Protesters meet at Daniel Park (click to enlarge)

There was much anger being expressed at Daniel Park this morning as local residents met to see exactly where Basingstoke Council are wishing to allocate land for a highway across Daniel Park.
Over 40 people gathered together with local Borough and Town Councillors at the entrance to the Park.

Last year Whitchurch more votes than anywhere else for Daniel Park to remain as Open Space in perpetuity as a Queen Elizabeth II Field, in celebration of the her Majesty’s Diamond Jubilee. The national scheme was being administered by the charity Fields in Trust.

The proposed route into the Park

Officers propose road
Now officers from Basingstoke Council are presenting a report requesting that a 20 metre strip through the Park is excluded as they may wish to build an access road to 200 houses.

Such a road as well as adversely affecting local properties would almost certainly impact upon the park’s football area and other facilities as well as creating more traffic on Alliston Road and at the notorious Micheldever Road junction.

Conflicting information
However, a spokesperson for the Borough Council told this website only this week that:

“no plans for a road have been put forward”

The report being presented next Tuesday states:

“If sufficient land is not excluded from the deed of dedication of Daniel Park, the council would have to seek the formal consent of the FiT to construct an access road.”

Campaigners say the latter is a clear intention of plans for a road and contradicts the public statement.

One resident stated:

What angers me is the duplicitous way that the BDBC and Fields in Trust have deliberately misled the residents of Whitchurch. It is a total and utter breach of trust. Is it any wonder why people distrust their borough councils when they act in this manner.

Local residents have also contacted Prince William as Patron of the Queen Elizabeth II scheme for support.
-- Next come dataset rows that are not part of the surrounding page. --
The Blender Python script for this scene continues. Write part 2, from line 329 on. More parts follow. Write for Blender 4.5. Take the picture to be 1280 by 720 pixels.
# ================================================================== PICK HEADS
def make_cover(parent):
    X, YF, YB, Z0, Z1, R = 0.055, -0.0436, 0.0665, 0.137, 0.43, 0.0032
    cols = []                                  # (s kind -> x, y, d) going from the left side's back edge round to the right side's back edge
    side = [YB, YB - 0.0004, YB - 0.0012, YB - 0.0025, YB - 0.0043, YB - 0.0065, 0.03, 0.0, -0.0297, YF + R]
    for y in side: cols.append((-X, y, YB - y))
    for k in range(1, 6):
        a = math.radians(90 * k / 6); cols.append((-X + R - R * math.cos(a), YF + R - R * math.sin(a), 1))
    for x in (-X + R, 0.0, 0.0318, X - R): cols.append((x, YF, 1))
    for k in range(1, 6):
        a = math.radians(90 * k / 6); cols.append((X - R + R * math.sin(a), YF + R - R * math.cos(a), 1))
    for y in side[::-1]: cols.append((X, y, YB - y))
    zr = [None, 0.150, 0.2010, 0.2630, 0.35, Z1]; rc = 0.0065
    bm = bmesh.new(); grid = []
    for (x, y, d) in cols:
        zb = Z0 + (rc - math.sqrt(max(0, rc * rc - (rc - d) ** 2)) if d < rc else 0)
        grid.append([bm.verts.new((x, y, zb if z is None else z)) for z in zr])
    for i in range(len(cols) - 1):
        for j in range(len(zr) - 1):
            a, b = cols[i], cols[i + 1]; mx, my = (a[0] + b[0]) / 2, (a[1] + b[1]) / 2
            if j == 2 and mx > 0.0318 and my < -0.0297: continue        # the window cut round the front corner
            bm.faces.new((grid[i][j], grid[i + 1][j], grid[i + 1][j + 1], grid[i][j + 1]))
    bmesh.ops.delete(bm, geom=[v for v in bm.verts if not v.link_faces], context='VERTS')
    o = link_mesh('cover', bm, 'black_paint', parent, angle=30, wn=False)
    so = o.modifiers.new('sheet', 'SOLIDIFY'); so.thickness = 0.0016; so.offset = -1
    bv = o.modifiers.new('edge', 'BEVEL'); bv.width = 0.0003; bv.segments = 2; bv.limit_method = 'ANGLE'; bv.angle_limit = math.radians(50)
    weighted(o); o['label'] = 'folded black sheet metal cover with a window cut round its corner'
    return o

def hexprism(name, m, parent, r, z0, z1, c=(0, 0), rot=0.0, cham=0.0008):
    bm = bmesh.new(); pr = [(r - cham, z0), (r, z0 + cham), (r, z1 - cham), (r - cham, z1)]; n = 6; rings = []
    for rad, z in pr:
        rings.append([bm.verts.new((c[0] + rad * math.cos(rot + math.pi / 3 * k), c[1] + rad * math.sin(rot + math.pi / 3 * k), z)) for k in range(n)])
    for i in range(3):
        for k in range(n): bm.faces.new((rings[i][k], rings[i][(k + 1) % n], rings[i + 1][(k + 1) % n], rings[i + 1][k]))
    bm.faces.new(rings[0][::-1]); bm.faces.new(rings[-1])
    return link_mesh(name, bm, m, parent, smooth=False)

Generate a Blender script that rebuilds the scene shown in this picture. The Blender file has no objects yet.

Residents discuss the plans in advance of Tuesday's meeting

Meeting on Tuesday
Local Borough Councillor Keith Watts who has inexplicably been kept in the dark over the Council officers’ plans is urging residents to attend the Committee Meeting next Tuesday, March 6th at the Basingstoke Civic Offices to show their displeasure at the present situation.

The meeting commences at 6.30pm in Deanes Building at the Civic Offices, London Road, Basingstoke.

Comments (2)

  • Eric Dunlop

    The dedication of Daniel Park as a Queen Elizabeth Jubilee Park was won fairly and squarely through the votes of the Whitchurch people. They did not vote for a road!

    The celebration of the dedication as a place of sport and recreation is to be part of the Borough Wide “Festival Celebration” but, organising the celebrations at Whitchurch has been delegated to the Whitchurch Festival Committee. There are at present no funds available from the Borough purse to aid funding this Whitchurch Celebration, all funding will be raised through public donations gained via the other events put on by the Festival Committee such as the Crowning of our Carnival Queen and Princess, the annual Pub Race and the Carnival Procession and Carnival Fete.

    The Celebration of the Dedication of the park will take place on July 7th but before that can happen serious planning has to be done none of which can take place until the Borough provides “Gated Vehicular Access” to the park because as it stands at this time no vehicle can safely gain access to the site and I am informed that the Ambulance had great difficulty gaining access to attend an incident in the park.

    With all of these problems in mind, I urge residents to attend next Tuesday’s meeting to vocally respond to the speakers. The meeting starts at 6:30 pm in the Borough Offices.

    It is only by being there that you will convince the Council that you disaprove of these underhand last minute tactics. Another point to ponder, if Basingstoke had won the vote with any of their six park sites that they entered, I suspect that ample funding would be available for the celebration.

  • D M Barat

    The new Localism Act 2011 says the following,

    “The Government is committed to passing new powers and freedoms to town halls. We think that power should be exercised at the lowest practical level – close to the people who are affected by decisions, rather than distant from them. Local authorities can do their job best when they have genuine freedom to respond to what local people want, not what they are told to do by central government. In challenging financial times, this freedom is more important than ever, enabling local authorities to innovate and deliver better value for taxpayers’ money.”

    Does not our Town Council have the right to leave the control of Basingstoke and Deane and, with like-minded representatives from the local rural villages construct an administrative body that better represents the wishes of the local population?